Fennell’s adaptation is not shy about its eroticism. As Keith & The Movies notes, the film is “more in love with itself than with anything Emily Brontë put to page,” with pseudo-eroticism and soapy melodrama taking precedence over the gothic darkness and raw dysfunction of the source material. The supernatural elements that haunt Brontë’s novel are nowhere to be found, and the narrative is stripped of the second half of the book, which in the original charts the fates of the next generation. Instead, Fennell zeroes in on Catherine and Heathcliff’s passionate, destructive bond, leaving other relationships and subplots underdeveloped or excised altogether.

This focus, while yielding some breathtaking scenes—both in terms of scenery and steamy encounters—has drawn criticism for its narrative choppiness and lack of character depth. The film “erratically bops from point to point, force-feeding us a wild array of emotions that always feel more contrived than organic,” laments Keith & The Movies. The passage of time is often unclear, and characters undergo abrupt shifts with little buildup. Edgar Linton, for example, conveniently disappears from the story so that Catherine and Heathcliff can carry on their affair unimpeded. Even the central romance, despite the chemistry between Robbie and Elordi, sometimes feels more performative than profound.

Yet for all its flaws, Fennell’s Wuthering Heights is a feast for the senses. The film is “completely and utterly breathtaking with its showcase of sweeping outdoor landscapes as well as big lavish set design you can get lost in,” raves one reviewer. The period costumes dazzle, and the soundtrack by Charli XCX—though initially jarring—ultimately grows on the audience, adding a modern twist to the period setting.

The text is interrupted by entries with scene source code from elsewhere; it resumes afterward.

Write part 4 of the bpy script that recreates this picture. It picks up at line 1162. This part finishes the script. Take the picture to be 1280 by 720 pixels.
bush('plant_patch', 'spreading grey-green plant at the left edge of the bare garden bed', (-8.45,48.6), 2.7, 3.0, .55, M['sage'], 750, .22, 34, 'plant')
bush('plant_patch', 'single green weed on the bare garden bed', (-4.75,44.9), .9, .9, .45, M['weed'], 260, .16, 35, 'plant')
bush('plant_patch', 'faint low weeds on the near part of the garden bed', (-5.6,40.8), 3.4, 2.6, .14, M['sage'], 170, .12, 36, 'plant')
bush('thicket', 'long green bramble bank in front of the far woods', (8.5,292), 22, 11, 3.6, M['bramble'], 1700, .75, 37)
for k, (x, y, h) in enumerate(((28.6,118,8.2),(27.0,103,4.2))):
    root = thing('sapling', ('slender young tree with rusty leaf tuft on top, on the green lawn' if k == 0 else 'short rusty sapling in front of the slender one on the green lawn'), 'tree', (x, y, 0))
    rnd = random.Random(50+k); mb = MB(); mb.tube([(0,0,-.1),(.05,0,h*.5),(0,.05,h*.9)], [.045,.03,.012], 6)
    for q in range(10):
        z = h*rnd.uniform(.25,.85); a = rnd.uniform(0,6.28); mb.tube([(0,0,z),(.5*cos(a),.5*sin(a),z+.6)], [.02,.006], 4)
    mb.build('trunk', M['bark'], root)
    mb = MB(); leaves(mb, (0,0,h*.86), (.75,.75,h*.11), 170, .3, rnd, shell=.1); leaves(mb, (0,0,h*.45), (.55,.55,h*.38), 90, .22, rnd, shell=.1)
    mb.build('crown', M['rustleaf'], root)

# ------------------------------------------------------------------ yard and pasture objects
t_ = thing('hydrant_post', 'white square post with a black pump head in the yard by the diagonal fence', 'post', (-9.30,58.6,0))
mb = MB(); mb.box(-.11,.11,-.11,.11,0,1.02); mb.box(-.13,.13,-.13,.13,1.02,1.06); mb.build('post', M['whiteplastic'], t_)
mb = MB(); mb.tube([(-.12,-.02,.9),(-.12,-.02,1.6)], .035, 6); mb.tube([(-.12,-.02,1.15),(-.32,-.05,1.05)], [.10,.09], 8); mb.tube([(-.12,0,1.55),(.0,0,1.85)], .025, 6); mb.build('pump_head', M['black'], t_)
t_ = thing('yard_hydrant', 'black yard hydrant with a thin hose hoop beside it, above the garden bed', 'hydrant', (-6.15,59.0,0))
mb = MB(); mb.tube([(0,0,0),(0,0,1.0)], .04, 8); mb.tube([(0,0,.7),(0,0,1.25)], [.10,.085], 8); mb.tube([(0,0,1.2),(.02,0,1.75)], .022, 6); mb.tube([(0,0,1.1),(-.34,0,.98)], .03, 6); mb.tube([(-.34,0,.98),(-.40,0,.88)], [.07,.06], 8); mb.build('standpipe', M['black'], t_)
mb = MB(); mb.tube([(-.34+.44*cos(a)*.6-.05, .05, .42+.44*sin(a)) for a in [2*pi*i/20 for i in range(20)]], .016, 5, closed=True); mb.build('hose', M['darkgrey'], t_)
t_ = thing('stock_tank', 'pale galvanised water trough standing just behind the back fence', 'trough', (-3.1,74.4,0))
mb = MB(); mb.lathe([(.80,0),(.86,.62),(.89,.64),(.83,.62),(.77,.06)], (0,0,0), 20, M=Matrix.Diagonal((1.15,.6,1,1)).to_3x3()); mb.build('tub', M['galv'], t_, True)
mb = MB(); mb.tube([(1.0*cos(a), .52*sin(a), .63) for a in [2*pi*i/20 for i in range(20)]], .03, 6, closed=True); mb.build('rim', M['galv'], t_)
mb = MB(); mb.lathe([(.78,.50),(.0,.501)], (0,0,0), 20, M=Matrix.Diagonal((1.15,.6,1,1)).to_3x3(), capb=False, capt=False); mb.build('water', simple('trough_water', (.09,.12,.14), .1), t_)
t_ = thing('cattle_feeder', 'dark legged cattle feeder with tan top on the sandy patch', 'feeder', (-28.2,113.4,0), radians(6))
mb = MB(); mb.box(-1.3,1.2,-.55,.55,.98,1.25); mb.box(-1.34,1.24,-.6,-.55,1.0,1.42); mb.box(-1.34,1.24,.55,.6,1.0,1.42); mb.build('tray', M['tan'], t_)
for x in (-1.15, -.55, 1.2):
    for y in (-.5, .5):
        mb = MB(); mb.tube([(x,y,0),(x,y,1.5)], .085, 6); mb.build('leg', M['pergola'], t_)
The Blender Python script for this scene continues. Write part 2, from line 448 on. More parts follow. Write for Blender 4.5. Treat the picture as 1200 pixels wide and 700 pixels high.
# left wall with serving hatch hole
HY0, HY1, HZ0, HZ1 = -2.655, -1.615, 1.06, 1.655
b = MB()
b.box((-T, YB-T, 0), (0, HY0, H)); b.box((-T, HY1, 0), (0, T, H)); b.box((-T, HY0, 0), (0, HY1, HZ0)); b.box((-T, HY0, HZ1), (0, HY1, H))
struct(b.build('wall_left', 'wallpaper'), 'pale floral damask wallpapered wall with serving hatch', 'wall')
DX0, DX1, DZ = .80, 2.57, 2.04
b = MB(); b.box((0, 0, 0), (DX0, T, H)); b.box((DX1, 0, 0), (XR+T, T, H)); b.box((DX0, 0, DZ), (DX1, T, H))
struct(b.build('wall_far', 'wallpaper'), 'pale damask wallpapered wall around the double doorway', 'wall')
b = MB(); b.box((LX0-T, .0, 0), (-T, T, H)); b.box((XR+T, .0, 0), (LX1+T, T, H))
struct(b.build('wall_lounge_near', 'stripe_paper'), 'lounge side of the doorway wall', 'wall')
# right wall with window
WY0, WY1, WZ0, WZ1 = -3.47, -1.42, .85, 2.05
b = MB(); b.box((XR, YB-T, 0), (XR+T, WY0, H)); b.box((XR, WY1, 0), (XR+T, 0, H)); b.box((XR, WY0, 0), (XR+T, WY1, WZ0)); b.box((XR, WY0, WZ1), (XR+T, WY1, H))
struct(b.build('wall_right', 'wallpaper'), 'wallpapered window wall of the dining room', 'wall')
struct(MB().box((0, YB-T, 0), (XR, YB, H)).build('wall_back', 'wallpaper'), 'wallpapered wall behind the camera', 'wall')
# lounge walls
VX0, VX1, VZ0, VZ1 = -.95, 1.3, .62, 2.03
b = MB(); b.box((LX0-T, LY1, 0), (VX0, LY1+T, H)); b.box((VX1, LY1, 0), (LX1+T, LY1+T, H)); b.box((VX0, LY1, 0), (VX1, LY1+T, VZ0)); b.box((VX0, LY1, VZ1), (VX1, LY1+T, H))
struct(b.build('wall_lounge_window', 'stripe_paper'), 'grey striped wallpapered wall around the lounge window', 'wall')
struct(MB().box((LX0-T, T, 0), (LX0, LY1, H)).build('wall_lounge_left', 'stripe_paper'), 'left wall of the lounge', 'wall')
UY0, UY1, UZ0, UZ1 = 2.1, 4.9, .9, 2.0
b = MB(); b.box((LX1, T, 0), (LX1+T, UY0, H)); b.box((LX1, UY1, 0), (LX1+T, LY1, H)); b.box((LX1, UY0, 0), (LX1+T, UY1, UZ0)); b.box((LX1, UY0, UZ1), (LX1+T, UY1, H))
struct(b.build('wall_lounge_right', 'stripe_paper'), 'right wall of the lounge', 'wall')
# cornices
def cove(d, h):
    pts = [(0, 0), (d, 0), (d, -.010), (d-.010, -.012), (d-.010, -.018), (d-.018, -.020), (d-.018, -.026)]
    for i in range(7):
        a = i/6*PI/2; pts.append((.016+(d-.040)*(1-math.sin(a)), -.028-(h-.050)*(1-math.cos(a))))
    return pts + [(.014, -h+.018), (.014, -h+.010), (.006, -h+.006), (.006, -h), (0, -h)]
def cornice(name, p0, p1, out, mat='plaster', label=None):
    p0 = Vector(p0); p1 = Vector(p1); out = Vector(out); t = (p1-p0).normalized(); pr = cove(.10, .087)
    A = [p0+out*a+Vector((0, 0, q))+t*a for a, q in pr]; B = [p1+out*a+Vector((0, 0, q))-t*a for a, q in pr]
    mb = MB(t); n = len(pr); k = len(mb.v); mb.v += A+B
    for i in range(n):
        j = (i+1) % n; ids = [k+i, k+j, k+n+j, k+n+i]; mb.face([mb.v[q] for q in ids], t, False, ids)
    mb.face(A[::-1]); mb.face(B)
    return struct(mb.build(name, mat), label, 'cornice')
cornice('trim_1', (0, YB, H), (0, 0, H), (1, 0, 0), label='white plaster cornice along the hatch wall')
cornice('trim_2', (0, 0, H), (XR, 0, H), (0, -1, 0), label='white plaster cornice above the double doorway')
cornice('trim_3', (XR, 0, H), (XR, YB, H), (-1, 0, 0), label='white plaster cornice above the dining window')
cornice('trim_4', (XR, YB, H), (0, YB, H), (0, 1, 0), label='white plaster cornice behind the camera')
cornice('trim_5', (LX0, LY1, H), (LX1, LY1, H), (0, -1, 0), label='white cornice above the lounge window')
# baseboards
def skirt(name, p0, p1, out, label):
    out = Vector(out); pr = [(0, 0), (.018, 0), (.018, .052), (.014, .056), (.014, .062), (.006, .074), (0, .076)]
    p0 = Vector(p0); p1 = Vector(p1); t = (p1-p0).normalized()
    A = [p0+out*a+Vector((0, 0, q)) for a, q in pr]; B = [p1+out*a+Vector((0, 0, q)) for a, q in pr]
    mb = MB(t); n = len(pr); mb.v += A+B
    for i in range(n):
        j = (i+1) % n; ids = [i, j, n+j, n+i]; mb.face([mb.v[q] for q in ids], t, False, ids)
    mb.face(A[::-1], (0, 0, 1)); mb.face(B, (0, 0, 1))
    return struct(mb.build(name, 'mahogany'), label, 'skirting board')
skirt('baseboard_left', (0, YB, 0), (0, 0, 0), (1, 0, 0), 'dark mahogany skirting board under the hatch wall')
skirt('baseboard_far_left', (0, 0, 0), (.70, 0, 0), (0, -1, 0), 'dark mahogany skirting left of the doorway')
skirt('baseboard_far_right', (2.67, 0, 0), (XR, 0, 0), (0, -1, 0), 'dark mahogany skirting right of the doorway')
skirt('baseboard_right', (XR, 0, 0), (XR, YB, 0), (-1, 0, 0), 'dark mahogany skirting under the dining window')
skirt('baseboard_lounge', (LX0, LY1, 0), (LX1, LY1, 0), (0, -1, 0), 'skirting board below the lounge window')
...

Fennell’s technical prowess, previously displayed in Promising Young Woman and Saltburn, is on full display here, even if the substance doesn’t always match the style.

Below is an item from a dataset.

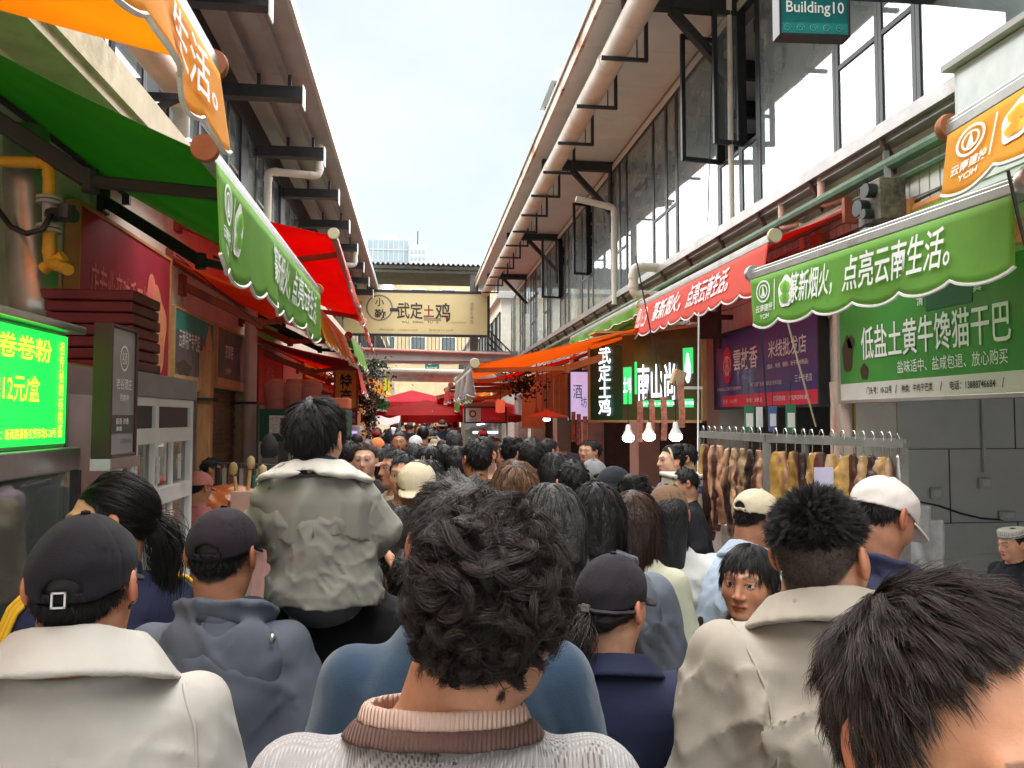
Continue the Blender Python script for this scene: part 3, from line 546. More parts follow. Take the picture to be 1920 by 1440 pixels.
blk = M('letter_black', (.03, .03, .03), rough=.6); ylw = M('letter_yellow', (.85, .72, .05), rough=.5, emit=(.9, .75, .05), es=.13)
# big green beef sign
s_green = M('sign_green', (.045, .26, .045), rough=.45, var=.25, vs=1.2, coat=.2, dirt=(.05, .06, .03), dpos=.6); s_white = M('sign_white', (.66, .64, .58), rough=.5, var=.05)
t, P = sign('shop_sign', 'long green shop sign with fat white lettering about low salt dried beef', (XR - .12, 5.62, 1.95), RGT, 2.9, .80, s_green, alu, .1,
   [('低盐土黄牛馋猫干巴', 1.02, .42, 1.46, .25, letter_w, .010), ('盐味适中、盐咸包退、放心购买', 1.22, .215, 1.0, .09, letter_w, .0), ('清', .975, .655, .065, .08, letter_w, .01), ('真', 1.50, .665, .07, .085, letter_w, .01),
    ('门头号：10-22号', .50, .062, .30, .055, blk, .01), ('/', .70, .062, .02, .06, blk, 0), ('种类：牛肉干巴类', .92, .062, .32, .055, blk, .01), ('/', 1.16, .062, .02, .06, blk, 0), ('电话：13888746684', 1.43, .062, .38, .058, blk, .01), ('/', 1.68, .062, .02, .06, blk, 0)],
   parts=[(0, 2.9, 0, .125, s_white, 'lower_strip'), (1.03, 1.45, .57, .76, M('sign_patch', (.012, .13, .06), rough=.4), 'dark_patch')])
cowm = M('cow_brown', (.06, .035, .022), rough=.7)
for u, v, a, b in ((.10, .36, .07, .14), (.15, .45, .05, .05), (.32, .21, .05, .06)): disc(t, P, u, v, a, b, cowm, .0045, 'cattle_picture', wob=.08)
# purple noodle sign
pur = M('sign_purple', (.062, .050, .25), rough=.4, var=.15, coat=.2); redm = M('sign_red', (.75, .03, .07), rough=.45)
t, P = sign('shop_sign', 'dark purple rice noodle shop sign with a red lower strip and red oval bowl emblem', (XR - .10, 8.22, 1.93), RGT, 2.22, .80, pur, dk, .08,
   [('雲故香', .80, .50, .58, .23, letter_w, .012), ('米线批发店', 1.68, .54, .72, .17, letter_w, .012), ('(饵丝、米线、卷粉、米干等米制品)', 1.68, .375, .78, .055, letter_w, .01), ('三十年老店', 1.98, .235, .30, .07, letter_w, .01),
    ('香源创始人-江俊先生(技术顾问)', .38, .195, .64, .045, letter_w, .0), ('米厂心厨厂长-杨源鑫先生(技术总监)', 1.25, .215, .66, .05, letter_w, .0), ('门头号：10-23号', .38, .06, .4, .045, letter_w, .0), ('种类：米制品', 1.0, .06, .35, .045, letter_w, .0), ('订货热线：17529259018', 1.72, .065, .62, .05, letter_w, .0)],
   parts=[(.2, 2.22, 0, .125, redm, 'lower_strip')])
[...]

One of the most significant departures from Brontë’s novel is the ending. In the original, Catherine dies after giving birth to her daughter, Cathy, who goes on to play a central role in the second half of the story. Fennell, however, opts for a more abrupt and tragic close: Catherine suffers from sepsis and has a miscarriage, dying without ever giving birth. Heathcliff arrives too late, cradling her body as a montage of their memories flickers across the screen. There is no ghostly reunion, no next generation to carry on the saga. “It begins where it ends and ends where it begins,” Fennell told Entertainment Weekly, emphasizing the cyclical, eternal nature of Catherine and Heathcliff’s love. “That’s the thing about love, and it’s the thing about the book, right? It’s that it’s forever and it’s cyclical, and so there’s no stop—even when there’s a terrible, sad, tragic stop, it’s not really a stop.”

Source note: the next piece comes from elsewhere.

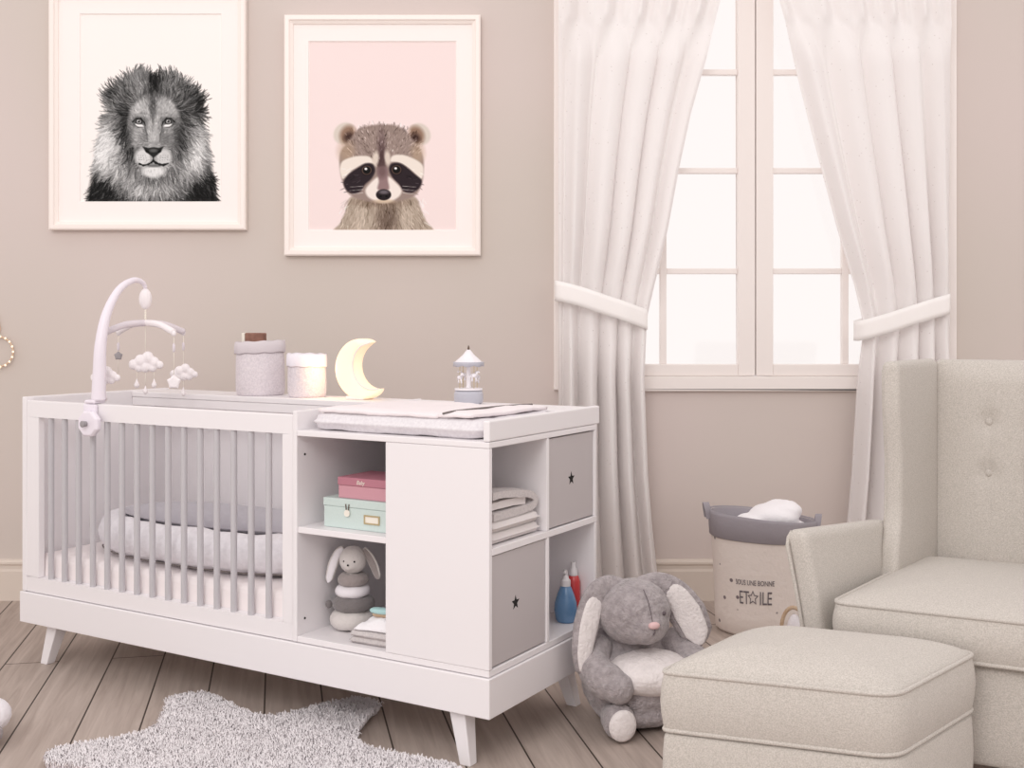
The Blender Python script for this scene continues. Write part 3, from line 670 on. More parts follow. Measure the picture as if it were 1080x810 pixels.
# ---------------------------------------------------------------- fabric baskets on the ledge
LZ = .9256
def fabric_basket(label, s, v, R, Hh, cuff, body, cuffm, tilt):
    root = thing('fabric_basket', label, 'basket', loc(s, v, LZ), 0, 'soft fabric baskets on the cot ledge')
    n = 48; ls = []; zc = Hh-cuff
    def ring_(r, z, k, am=.03): return [Vector((r*(1+am*math.sin(3*q+k)+.015*math.sin(7*q+2*k))*math.cos(q), .92*r*(1+am*math.sin(3*q+k)+.015*math.sin(5*q+k))*math.sin(q), z)) for q in [2*PI*i/n for i in range(n)]]
    prof = [(.05, 0), (.9, 0), (.96, .006), (1.0, .02), (1.0, Hh*.3), (.99, Hh*.55), (.97, zc), (.95, Hh-.006), (.93, Hh-.006), (.92, Hh*.5), (.9, .02), (.05, .016)]
    MB().loops([ring_(R*a, z, 1+z*4) for a, z in prof]).build('body', body, root, smooth=60)
    prof = [(.97, Hh-.008), (1.0, Hh-.001), (1.035, Hh-.004), (1.05, Hh-cuff*.5), (1.05, zc), (1.03, zc-.003), (1.02, zc+.002), (1.02, Hh-.012)]
    def rc(a, z):
        l = ring_(R*a, z, 2, .03); return [Vector((p.x, p.y, p.z+tilt*p.x+.0015*math.sin(9*i*2*PI/n))) for i, p in enumerate(l)] 
    ll = [rc(a, z) for a, z in prof]; ll.append(ll[0]); MB().loops(ll, False, False).build('folded_cuff', cuffm, root, smooth=180)
    return root
fabric_basket('larger pale grey fabric basket with darker folded cuff holding wooden blocks', .595, .555, .088, .198, .042, M['basket'], M['basketcuff'], .04)
fabric_basket('smaller pale fabric basket with white folded cuff beside the moon lamp', .818, .555, .068, .155, .044, M['basket'], M['basketwhite'], -.02)
def block(name, label, c, sx, sy, sz, rz, m, ends):
    root = thing(name, label, 'block', c, rz, 'wooden blocks in the fabric basket')
    MB().box((-sx, -sy, -sz), (sx, sy, sz)).build('block_body', m, root, bevel=.004)
    MB().box((-sx-.012, -sy*.98, -sz*.98), (-sx, sy*.98, sz*.98)).build('end_face', ends, root, bevel=.002)
c = loc(.575, .555, LZ+.207); block('wooden_block', 'brown wooden block with pale end poking out of larger fabric basket', c, .035, .02, .019, -.1, M['brownwood'], M['cream'])
c = loc(.60, .55, LZ+.152); block('wooden_block', 'lower wooden block mostly sunk inside the larger fabric basket', c, .045, .024, .030, -.4, M['wood'], M['wood'])

# ---------------------------------------------------------------- crescent moon lamp
moon = thing('moon_lamp', 'glowing crescent moon night lamp on the cot ledge', 'lamp', loc(1.075, .555, LZ), math.radians(-28))
oc = []; R1 = .104; cz = R1+.001
def circ3(a, b, c):
    ax, ay = a; bx, by = b; cx, cy = c; d = 2*(ax*(by-cy)+bx*(cy-ay)+cx*(ay-by))
    ux = ((ax*ax+ay*ay)*(by-cy)+(bx*bx+by*by)*(cy-ay)+(cx*cx+cy*cy)*(ay-by))/d; uy = ((ax*ax+ay*ay)*(cx-bx)+(bx*bx+by*by)*(ax-cx)+(cx*cx+cy*cy)*(bx-ax))/d
    return ux, uy, math.hypot(ax-ux, ay-uy)
def crescent(sc):
    P = []
    A0, A1 = 62, 322
    for k in range(41):
        a = math.radians(A0+(A1-A0)*k/40); P.append((R1*math.cos(a), cz+R1*math.sin(a)))
    t1, t2 = P[0], P[-1]; ux, uy, r = circ3(t1, t2, (-R1*.22, cz+.008))
    b0 = math.atan2(t2[1]-uy, t2[0]-ux) % (2*PI); b1 = math.atan2(t1[1]-uy, t1[0]-ux) % (2*PI)
    for k in range(1, 30): a = b0+(b1-b0)*k/30; P.append((ux+r*math.cos(a), uy+r*math.sin(a)))
    return P
P = crescent(1.0); NO = 40
outer = [Vector(p) for p in P[:41]]; inner = [Vector(P[0])]+[Vector(p) for p in P[41:]][::-1]+[Vector(P[40])]
def resample(L_, n):
    d_ = [0]
    for i in range(1, len(L_)): d_.append(d_[-1]+(L_[i]-L_[i-1]).length)
    return [Vector((float(np.interp(d_[-1]*k/n, d_, [p.x for p in L_])), float(np.interp(d_[-1]*k/n, d_, [p.y for p in L_])))) for k in range(n+1)]
outer = resample(outer, 48); inner = resample(inner, 48); ls = []
for k in range(1, 48):
    o_, i_ = outer[k], inner[k]; c_ = (o_+i_)/2; hw = (o_-i_)/2; th = .036*min(1, (min(k, 48-k)/7.0)**.6)
    ring_ = []
    for q in range(24):
        a = 2*PI*q/24; ca, sa = math.cos(a), math.sin(a); e_ = .45
        ring_.append(Vector((c_.x+hw.x*math.copysign(abs(ca)**e_, ca), th*math.copysign(abs(sa)**e_, sa), c_.y+hw.y*math.copysign(abs(ca)**e_, ca))))
    ls.append(ring_)
MB().loops(ls).build('shell', M['moon'], moon, smooth=70)
MB().tube([Vector((inner[k].x, -.035*min(1, (min(k, 48-k)/7.0)**.6), inner[k].y)) for k in range(2, 47)], .0028, 8).build('inner_rim', M['frame_white'], moon, smooth=180)
MB().loops([[Vector((x, y, z)) for x, y in ((-.055, -.033), (.02, -.033), (.02, .033), (-.055, .033))] for z in (0, .012)]).build('foot', M['frame_white'], moon, bevel=.004)
pl = bpy.data.lights.new('moon_glow', 'POINT'); pl.energy = .35; pl.color = (1, .62, .30); pl.shadow_soft_size = .04
po = bpy.data.objects.new('moon_glow', pl); COL.objects.link(po); po.parent = moon; po.location = (-.135, -.03, .10)

# ---------------------------------------------------------------- carousel
car = thing('carousel_music_box', 'small silver and white carousel music box with tiny horses', 'music box', loc(1.51, .545, LZ), 0)
MB().lathe([(.03, .004), (.044, .004), (.047, .010), (.047, .036), (.044, .040), (.045, .044), (.02, .046)], 36).build('base', M['silver'], car, smooth=35)
for k in range(6):
    a = 2*PI*k/6+.3; MB().ell((.038*math.cos(a), .038*math.sin(a), .005), (.007, .007, .005)).build('foot', M['silver'], car, smooth=180)
MB().lathe([(.01, .046), (.045, .046), (.045, .052), (.01, .053)], 36).build('platform', M['pearl'], car, smooth=35)
MB().lathe([(.009, .052), (.007, .06), (.008, .09), (.006, .12), (.009, .135)], 16).build('centre_column', M['pearl'], car, smooth=60)
m_ = MB(); n = 48; ls = []
for r, z in ((.006, .176), (.018, .160), (.040, .140), (.048, .134)): ls.append([Vector((r*(1+.04*abs(math.sin(4*q)))*math.cos(q), r*(1+.04*abs(math.sin(4*q)))*math.sin(q), z)) for q in [2*PI*i/n for i in range(n)]])
m_.loops(ls); m_.build('canopy', M['pearl'], car, smooth=60)
m_ = MB(); ls = [[Vector((.050*math.cos(q), .050*math.sin(q), z-(.005*abs(math.cos(4*q)) if z < .13 else 0))) for q in [2*PI*i/n for i in range(n)]] for z in (.137, .126)]
m_.loops(ls, True, False); v_ = m_.build('valance', M['silver'], car, smooth=40); v_.modifiers.new('s', 'SOLIDIFY').thickness = .002
MB().lathe([(.002, .174), (.004, .180), (.001, .190)], 10).build('finial', M['leg_wood'], car, smooth=60)
for k in range(4):
    a = 2*PI*k/4+.6; cx, cy = .033*math.cos(a), .033*math.sin(a); z0 = .088+.006*(k % 2); tx, ty = -math.sin(a), math.cos(a)
    q = lambda f_, h_: (cx+tx*f_, cy+ty*f_, z0+h_)
    h = MB(); h.ell(q(0, 0), (.008, .008, .0065)); h.tube([q(-.009, -.001), q(.009, 0)], [.006, .0065], 10)
    h.tube([q(.007, .002), q(.012, .011), q(.016, .013)], [.005, .0038, .003], 8); h.ell(q(.018, .010), (.004, .004, .003))
    for f_, g_ in ((.007, .012), (.005, .008), (-.006, -.010), (-.008, -.004)): h.tube([q(f_, -.003), q(f_+(g_-f_)*.5, -.012), q(g_, -.019)], [.0028, .002, .0018], 6)
    h.tube([q(-.009, .002), q(-.014, -.002), q(-.015, -.010)], [.002, .0018, .001], 6)
    h.build('horse', M['pearl'], car, smooth=180)
    MB().tube([(cx, cy, .052), (cx, cy, .134)], .0012, 6).build('horse_pole', M['brass'], car, smooth=60)

# ---------------------------------------------------------------- cot mobile
mb_s, mb_v = .367, .015
mob = thing('cot_mobile', 'white musical cot mobile with hanging clouds clamped to the front rail', 'cot mobile', loc(mb_s, mb_v, 0), -A)
MB().box((-.030, -.028, .845), (.030, -.014, .918)).build('clamp', M['lilac'], mob, bevel=.005)
MB().box((-.024, -.028, .9195), (.024, .022, .932)).build('clamp', M['lilac'], mob, bevel=.005)
kz = .855; m_ = MB(); P8 = [(math.cos(PI/8+PI*k/4)*.050+.020, math.sin(PI/8+PI*k/4)*.045+kz) for k in range(8)]
ls = [[Vector((p[0]*s_, y, kz+(p[1]-kz)*s_)) for p in P8] for y, s_ in ((-.029, .92), (-.033, 1), (-.046, 1), (-.052, .9))]
m_.loops(ls); m_.build('tightening_wheel', M['lilac'], mob, bevel=.003)
m_ = MB().tube([(.016, -.050, kz), (.016, -.054, kz), (.016, -.068, kz), (.016, -.070, kz)], [.009, .009, .011, .006], 14); m_.build('wheel_knob', M['grey_felt'], mob, smooth=50)
d = .211
arm = catmull([(.014, 0, .930), (.018, 0, 1.02), (.020, .004, 1.12), (.018, .03, 1.22), (.012, .085, 1.300), (.006, .15, 1.335), (.002, .195, 1.330), (0, d, 1.312)], 8)
rs = [interp(i/(len(arm)-1), [0, .25, .55, .8, 1], [.024, .020, .013, .009, .007]) for i in range(len(arm))]
MB().tube(arm, rs, 16).build('arm', M['lilac'], mob, smooth=180)
m_ = MB(); m_.ell((0, d, 1.272), (.022, .022, .037)); m_.build('music_disc', M['mobwhite'], mob, smooth=180)
MB().tube([(0, d, 1.312), (0, d, 1.305)], .006, 8).build('hook', M['lilac'], mob, smooth=60)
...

This creative choice, while poetic in its own way, effectively closes the door on any sequel. “I think of this as a one-off, and I’m not alone in that when you look at other adaptations,” Fennell explained, referencing the long tradition of Wuthering Heights films that focus solely on the first half of the book. “There’s a world where this is a miniseries and you really get into deep, deep detail of every single thing that happens. But for me, the thing I connected to as a reader was always (Catherine and Heathcliff). I also don’t know if I’d be very good at sequels!”

The response from critics and audiences has been as tempestuous as the moors themselves. Some praise the film’s emotional intensity and the electric chemistry between its leads. Others dismiss it as an overindulgent, hollow exercise in style over substance. Even those unfamiliar with Brontë’s novel have found the film’s length and repetition a bit much, with one reviewer noting that by the time the leads have “gone back and forth a few times, sneaking around sticking fingers in each others’ mouths and repeatedly saying ‘this is wrong’ alongside ‘I love you’s,’ it does get, dare I say, a little stale to watch.”

Ultimately, Fennell’s Wuthering Heights stands as a visually sumptuous, emotionally charged, and deeply polarizing interpretation of a literary classic. It may not please purists or those seeking a faithful adaptation, but it offers plenty to chew on for viewers drawn to bold, provocative filmmaking—and, of course, for anyone who can’t resist a good old-fashioned bit of tragedy on Valentine’s Day.